Instructions for the task: Output all of the records exactly as written.
== Information given ==
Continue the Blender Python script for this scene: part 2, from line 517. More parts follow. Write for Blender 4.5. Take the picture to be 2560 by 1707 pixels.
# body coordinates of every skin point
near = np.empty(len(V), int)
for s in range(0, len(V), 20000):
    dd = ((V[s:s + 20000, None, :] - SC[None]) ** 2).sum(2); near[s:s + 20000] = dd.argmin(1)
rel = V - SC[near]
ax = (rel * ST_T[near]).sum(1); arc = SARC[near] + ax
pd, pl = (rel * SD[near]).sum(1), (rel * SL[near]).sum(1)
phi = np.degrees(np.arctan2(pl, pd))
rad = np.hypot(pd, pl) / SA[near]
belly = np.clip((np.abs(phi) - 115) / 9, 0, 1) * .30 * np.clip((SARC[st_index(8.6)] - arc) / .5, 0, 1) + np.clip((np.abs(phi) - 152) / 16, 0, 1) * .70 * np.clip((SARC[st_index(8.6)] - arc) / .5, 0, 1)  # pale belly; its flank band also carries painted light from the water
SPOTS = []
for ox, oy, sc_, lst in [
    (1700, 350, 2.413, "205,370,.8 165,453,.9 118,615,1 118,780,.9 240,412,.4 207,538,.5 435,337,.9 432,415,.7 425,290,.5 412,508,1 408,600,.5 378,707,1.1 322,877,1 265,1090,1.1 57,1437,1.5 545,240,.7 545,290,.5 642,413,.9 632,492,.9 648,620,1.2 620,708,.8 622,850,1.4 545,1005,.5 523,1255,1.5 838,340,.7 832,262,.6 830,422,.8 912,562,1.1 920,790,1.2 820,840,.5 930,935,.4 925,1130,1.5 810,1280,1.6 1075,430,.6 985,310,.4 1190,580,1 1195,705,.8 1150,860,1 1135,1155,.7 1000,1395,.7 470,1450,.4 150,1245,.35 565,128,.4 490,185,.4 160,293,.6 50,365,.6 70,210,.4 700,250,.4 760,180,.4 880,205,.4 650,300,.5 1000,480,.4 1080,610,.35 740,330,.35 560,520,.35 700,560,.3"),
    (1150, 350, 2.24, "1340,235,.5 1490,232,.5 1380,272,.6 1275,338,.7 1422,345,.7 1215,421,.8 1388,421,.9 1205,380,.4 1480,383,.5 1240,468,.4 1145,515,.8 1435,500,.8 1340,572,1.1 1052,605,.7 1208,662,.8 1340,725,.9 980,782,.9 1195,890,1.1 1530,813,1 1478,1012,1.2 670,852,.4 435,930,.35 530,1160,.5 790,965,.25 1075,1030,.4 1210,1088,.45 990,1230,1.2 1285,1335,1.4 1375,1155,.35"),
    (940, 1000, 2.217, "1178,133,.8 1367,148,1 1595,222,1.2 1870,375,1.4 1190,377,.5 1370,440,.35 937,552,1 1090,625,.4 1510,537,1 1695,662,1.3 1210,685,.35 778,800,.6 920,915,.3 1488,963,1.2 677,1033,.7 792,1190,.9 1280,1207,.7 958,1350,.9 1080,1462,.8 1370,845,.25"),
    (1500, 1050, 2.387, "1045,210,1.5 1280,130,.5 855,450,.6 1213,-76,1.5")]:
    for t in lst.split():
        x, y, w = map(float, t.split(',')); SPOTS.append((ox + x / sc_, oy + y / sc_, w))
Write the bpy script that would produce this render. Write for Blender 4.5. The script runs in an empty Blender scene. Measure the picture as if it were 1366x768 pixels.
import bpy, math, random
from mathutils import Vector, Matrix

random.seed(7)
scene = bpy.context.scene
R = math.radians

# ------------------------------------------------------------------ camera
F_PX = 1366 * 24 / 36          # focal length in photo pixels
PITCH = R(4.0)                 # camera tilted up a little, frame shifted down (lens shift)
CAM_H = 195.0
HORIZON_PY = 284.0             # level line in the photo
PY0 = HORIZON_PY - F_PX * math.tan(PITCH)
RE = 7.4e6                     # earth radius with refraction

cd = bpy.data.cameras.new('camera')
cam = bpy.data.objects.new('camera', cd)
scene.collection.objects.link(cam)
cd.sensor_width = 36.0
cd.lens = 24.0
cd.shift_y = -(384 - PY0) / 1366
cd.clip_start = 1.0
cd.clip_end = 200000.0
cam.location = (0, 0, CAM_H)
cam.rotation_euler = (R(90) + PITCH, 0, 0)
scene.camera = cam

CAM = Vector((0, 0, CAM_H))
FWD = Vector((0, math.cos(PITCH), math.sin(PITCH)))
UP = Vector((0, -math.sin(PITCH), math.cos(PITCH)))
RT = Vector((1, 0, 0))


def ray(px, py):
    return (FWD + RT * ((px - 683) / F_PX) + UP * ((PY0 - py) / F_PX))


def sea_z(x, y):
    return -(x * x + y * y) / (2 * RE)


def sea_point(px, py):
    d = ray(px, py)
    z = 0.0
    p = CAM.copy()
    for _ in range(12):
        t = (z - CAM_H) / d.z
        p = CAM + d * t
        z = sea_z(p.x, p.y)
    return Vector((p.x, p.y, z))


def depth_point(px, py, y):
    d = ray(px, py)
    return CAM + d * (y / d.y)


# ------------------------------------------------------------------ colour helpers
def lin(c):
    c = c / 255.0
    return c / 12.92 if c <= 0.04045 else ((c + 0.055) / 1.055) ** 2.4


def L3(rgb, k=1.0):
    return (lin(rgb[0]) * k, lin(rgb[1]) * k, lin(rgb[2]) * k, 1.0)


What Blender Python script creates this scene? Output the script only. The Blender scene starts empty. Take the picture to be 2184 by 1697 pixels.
===
Response to this task:
Continue the Blender Python script for this scene: part 2, from line 517. More parts follow. Write for Blender 4.5. Take the picture to be 2560 by 1707 pixels.
# body coordinates of every skin point
near = np.empty(len(V), int)
for s in range(0, len(V), 20000):
    dd = ((V[s:s + 20000, None, :] - SC[None]) ** 2).sum(2); near[s:s + 20000] = dd.argmin(1)
rel = V - SC[near]
ax = (rel * ST_T[near]).sum(1); arc = SARC[near] + ax
pd, pl = (rel * SD[near]).sum(1), (rel * SL[near]).sum(1)
phi = np.degrees(np.arctan2(pl, pd))
rad = np.hypot(pd, pl) / SA[near]
belly = np.clip((np.abs(phi) - 115) / 9, 0, 1) * .30 * np.clip((SARC[st_index(8.6)] - arc) / .5, 0, 1) + np.clip((np.abs(phi) - 152) / 16, 0, 1) * .70 * np.clip((SARC[st_index(8.6)] - arc) / .5, 0, 1)  # pale belly; its flank band also carries painted light from the water
SPOTS = []
for ox, oy, sc_, lst in [
    (1700, 350, 2.413, "205,370,.8 165,453,.9 118,615,1 118,780,.9 240,412,.4 207,538,.5 435,337,.9 432,415,.7 425,290,.5 412,508,1 408,600,.5 378,707,1.1 322,877,1 265,1090,1.1 57,1437,1.5 545,240,.7 545,290,.5 642,413,.9 632,492,.9 648,620,1.2 620,708,.8 622,850,1.4 545,1005,.5 523,1255,1.5 838,340,.7 832,262,.6 830,422,.8 912,562,1.1 920,790,1.2 820,840,.5 930,935,.4 925,1130,1.5 810,1280,1.6 1075,430,.6 985,310,.4 1190,580,1 1195,705,.8 1150,860,1 1135,1155,.7 1000,1395,.7 470,1450,.4 150,1245,.35 565,128,.4 490,185,.4 160,293,.6 50,365,.6 70,210,.4 700,250,.4 760,180,.4 880,205,.4 650,300,.5 1000,480,.4 1080,610,.35 740,330,.35 560,520,.35 700,560,.3"),
    (1150, 350, 2.24, "1340,235,.5 1490,232,.5 1380,272,.6 1275,338,.7 1422,345,.7 1215,421,.8 1388,421,.9 1205,380,.4 1480,383,.5 1240,468,.4 1145,515,.8 1435,500,.8 1340,572,1.1 1052,605,.7 1208,662,.8 1340,725,.9 980,782,.9 1195,890,1.1 1530,813,1 1478,1012,1.2 670,852,.4 435,930,.35 530,1160,.5 790,965,.25 1075,1030,.4 1210,1088,.45 990,1230,1.2 1285,1335,1.4 1375,1155,.35"),
    (940, 1000, 2.217, "1178,133,.8 1367,148,1 1595,222,1.2 1870,375,1.4 1190,377,.5 1370,440,.35 937,552,1 1090,625,.4 1510,537,1 1695,662,1.3 1210,685,.35 778,800,.6 920,915,.3 1488,963,1.2 677,1033,.7 792,1190,.9 1280,1207,.7 958,1350,.9 1080,1462,.8 1370,845,.25"),
    (1500, 1050, 2.387, "1045,210,1.5 1280,130,.5 855,450,.6 1213,-76,1.5")]:
    for t in lst.split():
        x, y, w = map(float, t.split(',')); SPOTS.append((ox + x / sc_, oy + y / sc_, w))
Write the bpy script that would produce this render. Write for Blender 4.5. The script runs in an empty Blender scene. Measure the picture as if it were 1366x768 pixels.
import bpy, math, random
from mathutils import Vector, Matrix

random.seed(7)
scene = bpy.context.scene
R = math.radians

# ------------------------------------------------------------------ camera
F_PX = 1366 * 24 / 36          # focal length in photo pixels
PITCH = R(4.0)                 # camera tilted up a little, frame shifted down (lens shift)
CAM_H = 195.0
HORIZON_PY = 284.0             # level line in the photo
PY0 = HORIZON_PY - F_PX * math.tan(PITCH)
RE = 7.4e6                     # earth radius with refraction

cd = bpy.data.cameras.new('camera')
cam = bpy.data.objects.new('camera', cd)
scene.collection.objects.link(cam)
cd.sensor_width = 36.0
cd.lens = 24.0
cd.shift_y = -(384 - PY0) / 1366
cd.clip_start = 1.0
cd.clip_end = 200000.0
cam.location = (0, 0, CAM_H)
cam.rotation_euler = (R(90) + PITCH, 0, 0)
scene.camera = cam

CAM = Vector((0, 0, CAM_H))
FWD = Vector((0, math.cos(PITCH), math.sin(PITCH)))
UP = Vector((0, -math.sin(PITCH), math.cos(PITCH)))
RT = Vector((1, 0, 0))


def ray(px, py):
    return (FWD + RT * ((px - 683) / F_PX) + UP * ((PY0 - py) / F_PX))


def sea_z(x, y):
    return -(x * x + y * y) / (2 * RE)


def sea_point(px, py):
    d = ray(px, py)
    z = 0.0
    p = CAM.copy()
    for _ in range(12):
        t = (z - CAM_H) / d.z
        p = CAM + d * t
        z = sea_z(p.x, p.y)
    return Vector((p.x, p.y, z))


def depth_point(px, py, y):
    d = ray(px, py)
    return CAM + d * (y / d.y)


# ------------------------------------------------------------------ colour helpers
def lin(c):
    c = c / 255.0
    return c / 12.92 if c <= 0.04045 else ((c + 0.055) / 1.055) ** 2.4


def L3(rgb, k=1.0):
    return (lin(rgb[0]) * k, lin(rgb[1]) * k, lin(rgb[2]) * k, 1.0)


What Blender Python script creates this scene? Output the script only. The Blender scene starts empty. Take the picture to be 2184 by 1697 pixels.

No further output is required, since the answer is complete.